◆ What to do: Looking at the listing, state how many of its lines contain the string "More". Write only the number.
>>>>>
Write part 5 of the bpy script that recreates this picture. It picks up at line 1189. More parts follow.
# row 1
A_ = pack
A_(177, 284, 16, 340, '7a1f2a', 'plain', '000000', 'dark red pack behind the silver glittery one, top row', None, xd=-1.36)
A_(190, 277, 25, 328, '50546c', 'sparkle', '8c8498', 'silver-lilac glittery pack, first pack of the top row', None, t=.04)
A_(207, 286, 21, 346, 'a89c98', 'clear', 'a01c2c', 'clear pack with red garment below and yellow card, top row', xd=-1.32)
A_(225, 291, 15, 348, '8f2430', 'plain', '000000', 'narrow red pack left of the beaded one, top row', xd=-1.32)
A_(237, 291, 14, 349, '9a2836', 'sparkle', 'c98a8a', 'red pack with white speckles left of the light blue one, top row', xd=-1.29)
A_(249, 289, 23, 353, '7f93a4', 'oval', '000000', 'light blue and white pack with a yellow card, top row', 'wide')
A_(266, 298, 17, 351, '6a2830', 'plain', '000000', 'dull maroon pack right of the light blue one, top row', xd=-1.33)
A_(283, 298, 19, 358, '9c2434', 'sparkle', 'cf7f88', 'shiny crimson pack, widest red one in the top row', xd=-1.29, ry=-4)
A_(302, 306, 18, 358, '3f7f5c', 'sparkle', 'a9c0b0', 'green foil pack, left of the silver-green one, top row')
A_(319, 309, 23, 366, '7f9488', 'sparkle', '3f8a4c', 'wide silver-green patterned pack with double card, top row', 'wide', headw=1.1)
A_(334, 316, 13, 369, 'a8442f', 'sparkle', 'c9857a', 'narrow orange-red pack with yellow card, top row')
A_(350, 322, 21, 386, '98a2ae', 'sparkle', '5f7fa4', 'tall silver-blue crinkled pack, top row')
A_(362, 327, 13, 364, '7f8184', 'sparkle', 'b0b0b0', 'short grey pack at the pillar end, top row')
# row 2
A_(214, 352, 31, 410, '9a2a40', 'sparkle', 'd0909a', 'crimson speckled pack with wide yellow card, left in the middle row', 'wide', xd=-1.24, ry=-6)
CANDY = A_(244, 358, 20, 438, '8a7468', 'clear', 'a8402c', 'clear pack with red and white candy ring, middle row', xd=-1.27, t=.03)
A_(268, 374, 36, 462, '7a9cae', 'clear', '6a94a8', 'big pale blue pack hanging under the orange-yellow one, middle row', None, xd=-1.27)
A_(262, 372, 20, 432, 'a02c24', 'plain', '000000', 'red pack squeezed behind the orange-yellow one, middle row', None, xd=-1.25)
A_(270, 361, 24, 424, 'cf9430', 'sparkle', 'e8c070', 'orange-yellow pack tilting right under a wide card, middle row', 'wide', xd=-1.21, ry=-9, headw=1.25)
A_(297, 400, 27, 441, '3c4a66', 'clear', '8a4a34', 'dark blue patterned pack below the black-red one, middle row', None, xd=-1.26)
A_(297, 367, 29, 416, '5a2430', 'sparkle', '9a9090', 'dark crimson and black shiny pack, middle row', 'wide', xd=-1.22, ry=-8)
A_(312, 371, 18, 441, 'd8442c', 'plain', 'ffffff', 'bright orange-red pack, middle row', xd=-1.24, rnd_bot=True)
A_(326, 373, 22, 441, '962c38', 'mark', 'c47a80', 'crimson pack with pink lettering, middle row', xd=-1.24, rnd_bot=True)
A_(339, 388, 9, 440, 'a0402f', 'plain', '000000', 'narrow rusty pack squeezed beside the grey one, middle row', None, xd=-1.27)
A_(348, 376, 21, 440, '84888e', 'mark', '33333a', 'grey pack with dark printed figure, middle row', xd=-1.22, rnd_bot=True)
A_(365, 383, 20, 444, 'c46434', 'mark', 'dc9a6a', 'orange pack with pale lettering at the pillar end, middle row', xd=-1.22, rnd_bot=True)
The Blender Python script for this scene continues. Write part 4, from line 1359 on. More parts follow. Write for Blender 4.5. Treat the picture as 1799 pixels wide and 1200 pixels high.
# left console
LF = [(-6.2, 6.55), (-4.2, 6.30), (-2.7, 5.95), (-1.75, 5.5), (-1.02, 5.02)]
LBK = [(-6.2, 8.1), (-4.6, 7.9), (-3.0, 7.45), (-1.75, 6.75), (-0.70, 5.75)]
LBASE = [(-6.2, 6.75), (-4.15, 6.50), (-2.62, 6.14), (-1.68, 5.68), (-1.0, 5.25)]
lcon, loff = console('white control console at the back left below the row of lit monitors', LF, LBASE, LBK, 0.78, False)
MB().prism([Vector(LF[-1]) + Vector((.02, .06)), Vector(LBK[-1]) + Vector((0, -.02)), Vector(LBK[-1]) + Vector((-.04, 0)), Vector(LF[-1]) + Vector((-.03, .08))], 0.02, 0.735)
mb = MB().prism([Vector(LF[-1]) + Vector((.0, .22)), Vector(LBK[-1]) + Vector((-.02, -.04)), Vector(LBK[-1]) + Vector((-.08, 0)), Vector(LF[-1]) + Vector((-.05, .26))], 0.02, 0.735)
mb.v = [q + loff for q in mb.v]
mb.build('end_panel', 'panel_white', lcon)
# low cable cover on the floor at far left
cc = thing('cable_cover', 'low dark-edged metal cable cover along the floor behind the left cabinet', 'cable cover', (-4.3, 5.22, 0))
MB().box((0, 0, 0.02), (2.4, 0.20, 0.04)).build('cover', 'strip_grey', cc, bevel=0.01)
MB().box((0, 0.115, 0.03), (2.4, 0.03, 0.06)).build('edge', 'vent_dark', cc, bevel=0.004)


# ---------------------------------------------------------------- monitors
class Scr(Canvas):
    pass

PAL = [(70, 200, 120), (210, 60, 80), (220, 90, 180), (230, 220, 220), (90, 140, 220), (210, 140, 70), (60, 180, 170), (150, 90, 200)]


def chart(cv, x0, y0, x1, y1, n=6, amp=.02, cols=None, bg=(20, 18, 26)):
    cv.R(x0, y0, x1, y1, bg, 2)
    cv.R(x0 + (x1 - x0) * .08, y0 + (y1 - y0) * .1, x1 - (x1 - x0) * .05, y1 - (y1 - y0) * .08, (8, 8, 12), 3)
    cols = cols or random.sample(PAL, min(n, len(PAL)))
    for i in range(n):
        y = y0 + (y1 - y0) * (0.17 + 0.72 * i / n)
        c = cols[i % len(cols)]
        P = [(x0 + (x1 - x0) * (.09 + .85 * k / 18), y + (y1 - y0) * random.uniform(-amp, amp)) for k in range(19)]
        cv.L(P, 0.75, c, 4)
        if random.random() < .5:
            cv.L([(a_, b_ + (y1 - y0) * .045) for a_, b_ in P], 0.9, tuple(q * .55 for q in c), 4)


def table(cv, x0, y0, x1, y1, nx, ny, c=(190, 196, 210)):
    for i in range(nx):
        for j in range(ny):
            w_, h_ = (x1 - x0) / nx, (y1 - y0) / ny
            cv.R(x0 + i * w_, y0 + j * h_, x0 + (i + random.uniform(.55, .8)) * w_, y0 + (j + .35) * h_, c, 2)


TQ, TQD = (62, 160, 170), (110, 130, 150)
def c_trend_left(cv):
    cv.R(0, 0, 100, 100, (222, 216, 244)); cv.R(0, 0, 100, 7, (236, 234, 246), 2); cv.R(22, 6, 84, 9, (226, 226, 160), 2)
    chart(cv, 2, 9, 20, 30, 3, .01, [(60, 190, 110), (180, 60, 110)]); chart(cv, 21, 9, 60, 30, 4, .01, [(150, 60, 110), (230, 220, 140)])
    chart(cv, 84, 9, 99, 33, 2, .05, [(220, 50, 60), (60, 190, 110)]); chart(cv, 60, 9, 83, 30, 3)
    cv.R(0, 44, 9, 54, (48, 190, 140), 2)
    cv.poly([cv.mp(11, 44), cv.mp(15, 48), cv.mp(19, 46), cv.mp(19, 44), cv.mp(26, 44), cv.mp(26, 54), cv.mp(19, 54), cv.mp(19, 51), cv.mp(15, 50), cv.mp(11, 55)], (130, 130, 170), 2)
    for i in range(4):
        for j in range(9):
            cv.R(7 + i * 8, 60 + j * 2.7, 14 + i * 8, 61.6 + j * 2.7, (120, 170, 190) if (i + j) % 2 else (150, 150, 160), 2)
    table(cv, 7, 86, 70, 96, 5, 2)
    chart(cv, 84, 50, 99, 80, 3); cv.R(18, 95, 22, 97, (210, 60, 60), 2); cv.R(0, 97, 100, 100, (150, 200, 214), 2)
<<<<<
>>>>>
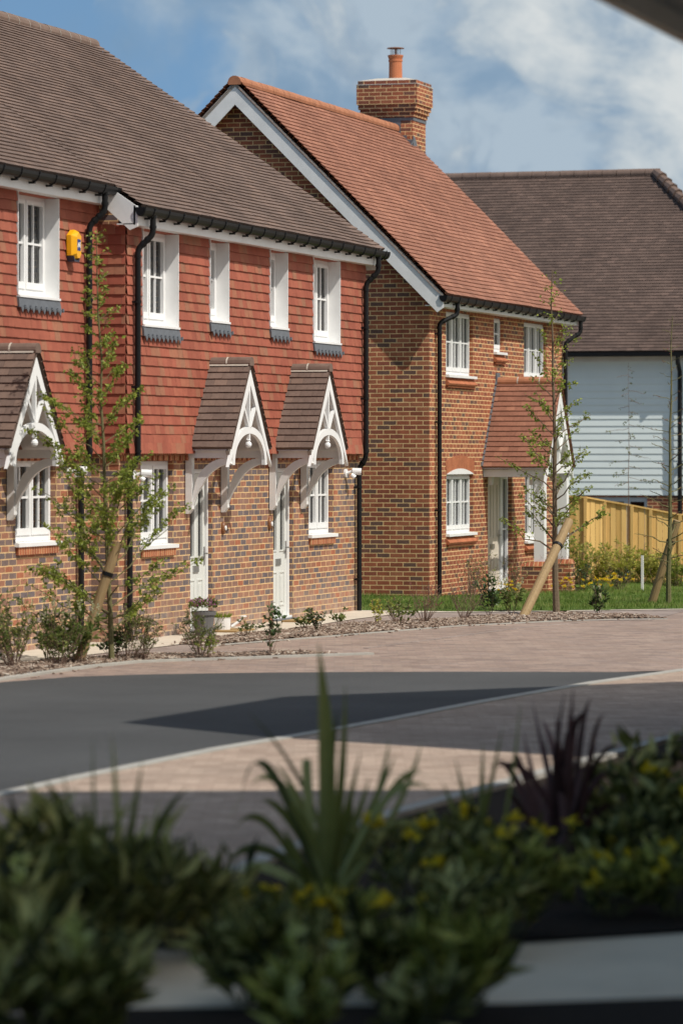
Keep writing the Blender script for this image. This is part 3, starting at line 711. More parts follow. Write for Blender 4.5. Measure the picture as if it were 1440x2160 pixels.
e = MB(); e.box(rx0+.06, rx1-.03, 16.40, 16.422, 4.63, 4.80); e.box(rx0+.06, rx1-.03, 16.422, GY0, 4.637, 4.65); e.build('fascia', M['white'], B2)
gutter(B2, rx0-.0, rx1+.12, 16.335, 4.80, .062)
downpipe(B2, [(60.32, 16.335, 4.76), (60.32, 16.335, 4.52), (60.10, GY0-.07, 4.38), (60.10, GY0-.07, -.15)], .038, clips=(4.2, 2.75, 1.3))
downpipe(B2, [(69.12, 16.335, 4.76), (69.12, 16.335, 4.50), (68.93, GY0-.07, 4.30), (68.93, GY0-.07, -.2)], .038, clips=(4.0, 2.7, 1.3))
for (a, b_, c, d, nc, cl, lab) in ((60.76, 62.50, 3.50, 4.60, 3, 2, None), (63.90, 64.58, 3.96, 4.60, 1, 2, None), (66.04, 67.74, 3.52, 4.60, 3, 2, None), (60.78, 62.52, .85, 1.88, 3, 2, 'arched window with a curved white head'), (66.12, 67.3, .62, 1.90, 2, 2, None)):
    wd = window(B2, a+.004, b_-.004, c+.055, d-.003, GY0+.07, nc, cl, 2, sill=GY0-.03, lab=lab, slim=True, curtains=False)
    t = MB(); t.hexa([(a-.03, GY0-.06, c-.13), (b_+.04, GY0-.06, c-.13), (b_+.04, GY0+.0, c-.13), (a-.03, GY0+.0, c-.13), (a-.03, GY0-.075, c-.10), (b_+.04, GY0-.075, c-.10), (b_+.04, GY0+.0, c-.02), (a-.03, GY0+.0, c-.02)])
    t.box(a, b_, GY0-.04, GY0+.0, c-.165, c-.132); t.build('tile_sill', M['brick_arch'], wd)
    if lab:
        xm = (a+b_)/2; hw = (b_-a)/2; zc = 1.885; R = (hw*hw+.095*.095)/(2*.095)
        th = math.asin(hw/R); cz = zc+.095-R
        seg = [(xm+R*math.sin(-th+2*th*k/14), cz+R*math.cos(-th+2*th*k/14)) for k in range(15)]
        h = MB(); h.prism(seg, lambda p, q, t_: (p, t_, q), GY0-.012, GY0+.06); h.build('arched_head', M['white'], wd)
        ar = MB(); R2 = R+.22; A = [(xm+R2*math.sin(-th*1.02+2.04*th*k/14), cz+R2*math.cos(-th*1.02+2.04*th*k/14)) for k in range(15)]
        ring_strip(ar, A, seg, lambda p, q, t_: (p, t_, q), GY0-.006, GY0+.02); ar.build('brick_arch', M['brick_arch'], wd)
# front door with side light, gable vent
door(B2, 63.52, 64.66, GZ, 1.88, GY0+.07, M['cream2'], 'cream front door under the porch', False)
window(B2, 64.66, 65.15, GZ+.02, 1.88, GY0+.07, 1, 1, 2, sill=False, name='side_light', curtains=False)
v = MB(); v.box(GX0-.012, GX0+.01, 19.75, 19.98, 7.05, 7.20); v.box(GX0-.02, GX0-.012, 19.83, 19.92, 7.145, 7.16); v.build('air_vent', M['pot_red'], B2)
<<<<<
◆ The completed task: 3